— Task requirements —
Would you return all of this data exactly, leaving nothing out?

— Information provided —
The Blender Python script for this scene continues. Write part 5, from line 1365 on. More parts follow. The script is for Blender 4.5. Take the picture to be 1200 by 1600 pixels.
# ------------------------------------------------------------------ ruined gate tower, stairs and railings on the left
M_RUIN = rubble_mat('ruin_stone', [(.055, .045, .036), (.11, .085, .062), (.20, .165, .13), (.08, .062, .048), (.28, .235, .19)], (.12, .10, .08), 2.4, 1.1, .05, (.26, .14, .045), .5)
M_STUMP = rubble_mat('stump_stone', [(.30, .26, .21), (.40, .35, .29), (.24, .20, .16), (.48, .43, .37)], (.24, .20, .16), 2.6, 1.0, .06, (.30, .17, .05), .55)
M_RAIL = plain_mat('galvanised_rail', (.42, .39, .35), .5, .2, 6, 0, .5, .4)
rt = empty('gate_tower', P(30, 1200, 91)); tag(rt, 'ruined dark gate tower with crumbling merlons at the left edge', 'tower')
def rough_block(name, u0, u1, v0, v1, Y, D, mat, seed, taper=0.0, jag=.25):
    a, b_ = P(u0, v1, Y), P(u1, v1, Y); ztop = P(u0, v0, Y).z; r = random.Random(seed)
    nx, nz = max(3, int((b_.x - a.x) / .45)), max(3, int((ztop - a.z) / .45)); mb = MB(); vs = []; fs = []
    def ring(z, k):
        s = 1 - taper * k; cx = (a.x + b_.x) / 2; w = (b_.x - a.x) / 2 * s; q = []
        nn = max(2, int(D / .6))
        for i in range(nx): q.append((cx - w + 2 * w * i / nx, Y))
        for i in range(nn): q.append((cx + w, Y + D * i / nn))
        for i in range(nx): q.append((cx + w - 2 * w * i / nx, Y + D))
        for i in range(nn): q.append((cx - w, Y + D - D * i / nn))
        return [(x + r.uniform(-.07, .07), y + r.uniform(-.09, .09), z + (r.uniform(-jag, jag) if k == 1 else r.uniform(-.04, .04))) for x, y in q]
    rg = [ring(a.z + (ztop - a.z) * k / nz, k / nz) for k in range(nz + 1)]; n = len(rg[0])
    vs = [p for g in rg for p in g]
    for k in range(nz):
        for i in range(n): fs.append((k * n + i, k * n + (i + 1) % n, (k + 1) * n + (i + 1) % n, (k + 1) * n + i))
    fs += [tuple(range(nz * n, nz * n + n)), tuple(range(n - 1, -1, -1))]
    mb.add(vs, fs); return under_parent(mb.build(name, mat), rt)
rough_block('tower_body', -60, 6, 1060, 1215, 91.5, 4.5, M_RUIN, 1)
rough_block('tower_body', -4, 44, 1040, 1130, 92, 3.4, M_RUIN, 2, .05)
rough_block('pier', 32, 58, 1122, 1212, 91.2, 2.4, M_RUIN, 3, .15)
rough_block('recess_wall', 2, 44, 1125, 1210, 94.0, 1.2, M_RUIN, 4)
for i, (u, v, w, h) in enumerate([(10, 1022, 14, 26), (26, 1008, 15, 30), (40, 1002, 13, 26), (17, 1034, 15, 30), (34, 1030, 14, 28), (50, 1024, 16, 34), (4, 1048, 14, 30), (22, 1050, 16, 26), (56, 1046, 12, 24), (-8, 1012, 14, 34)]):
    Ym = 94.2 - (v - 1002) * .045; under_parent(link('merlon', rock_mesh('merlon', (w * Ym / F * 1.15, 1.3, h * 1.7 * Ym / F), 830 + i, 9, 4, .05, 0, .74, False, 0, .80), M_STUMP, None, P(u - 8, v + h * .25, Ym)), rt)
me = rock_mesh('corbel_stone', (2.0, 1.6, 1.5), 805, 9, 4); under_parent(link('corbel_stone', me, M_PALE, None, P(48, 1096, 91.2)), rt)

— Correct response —
The Blender Python script for this scene continues. Write part 5, from line 1365 on. More parts follow. The script is for Blender 4.5. Take the picture to be 1200 by 1600 pixels.
# ------------------------------------------------------------------ ruined gate tower, stairs and railings on the left
M_RUIN = rubble_mat('ruin_stone', [(.055, .045, .036), (.11, .085, .062), (.20, .165, .13), (.08, .062, .048), (.28, .235, .19)], (.12, .10, .08), 2.4, 1.1, .05, (.26, .14, .045), .5)
M_STUMP = rubble_mat('stump_stone', [(.30, .26, .21), (.40, .35, .29), (.24, .20, .16), (.48, .43, .37)], (.24, .20, .16), 2.6, 1.0, .06, (.30, .17, .05), .55)
M_RAIL = plain_mat('galvanised_rail', (.42, .39, .35), .5, .2, 6, 0, .5, .4)
rt = empty('gate_tower', P(30, 1200, 91)); tag(rt, 'ruined dark gate tower with crumbling merlons at the left edge', 'tower')
def rough_block(name, u0, u1, v0, v1, Y, D, mat, seed, taper=0.0, jag=.25):
    a, b_ = P(u0, v1, Y), P(u1, v1, Y); ztop = P(u0, v0, Y).z; r = random.Random(seed)
    nx, nz = max(3, int((b_.x - a.x) / .45)), max(3, int((ztop - a.z) / .45)); mb = MB(); vs = []; fs = []
    def ring(z, k):
        s = 1 - taper * k; cx = (a.x + b_.x) / 2; w = (b_.x - a.x) / 2 * s; q = []
        nn = max(2, int(D / .6))
        for i in range(nx): q.append((cx - w + 2 * w * i / nx, Y))
        for i in range(nn): q.append((cx + w, Y + D * i / nn))
        for i in range(nx): q.append((cx + w - 2 * w * i / nx, Y + D))
        for i in range(nn): q.append((cx - w, Y + D - D * i / nn))
        return [(x + r.uniform(-.07, .07), y + r.uniform(-.09, .09), z + (r.uniform(-jag, jag) if k == 1 else r.uniform(-.04, .04))) for x, y in q]
    rg = [ring(a.z + (ztop - a.z) * k / nz, k / nz) for k in range(nz + 1)]; n = len(rg[0])
    vs = [p for g in rg for p in g]
    for k in range(nz):
        for i in range(n): fs.append((k * n + i, k * n + (i + 1) % n, (k + 1) * n + (i + 1) % n, (k + 1) * n + i))
    fs += [tuple(range(nz * n, nz * n + n)), tuple(range(n - 1, -1, -1))]
    mb.add(vs, fs); return under_parent(mb.build(name, mat), rt)
rough_block('tower_body', -60, 6, 1060, 1215, 91.5, 4.5, M_RUIN, 1)
rough_block('tower_body', -4, 44, 1040, 1130, 92, 3.4, M_RUIN, 2, .05)
rough_block('pier', 32, 58, 1122, 1212, 91.2, 2.4, M_RUIN, 3, .15)
rough_block('recess_wall', 2, 44, 1125, 1210, 94.0, 1.2, M_RUIN, 4)
for i, (u, v, w, h) in enumerate([(10, 1022, 14, 26), (26, 1008, 15, 30), (40, 1002, 13, 26), (17, 1034, 15, 30), (34, 1030, 14, 28), (50, 1024, 16, 34), (4, 1048, 14, 30), (22, 1050, 16, 26), (56, 1046, 12, 24), (-8, 1012, 14, 34)]):
    Ym = 94.2 - (v - 1002) * .045; under_parent(link('merlon', rock_mesh('merlon', (w * Ym / F * 1.15, 1.3, h * 1.7 * Ym / F), 830 + i, 9, 4, .05, 0, .74, False, 0, .80), M_STUMP, None, P(u - 8, v + h * .25, Ym)), rt)
me = rock_mesh('corbel_stone', (2.0, 1.6, 1.5), 805, 9, 4); under_parent(link('corbel_stone', me, M_PALE, None, P(48, 1096, 91.2)), rt)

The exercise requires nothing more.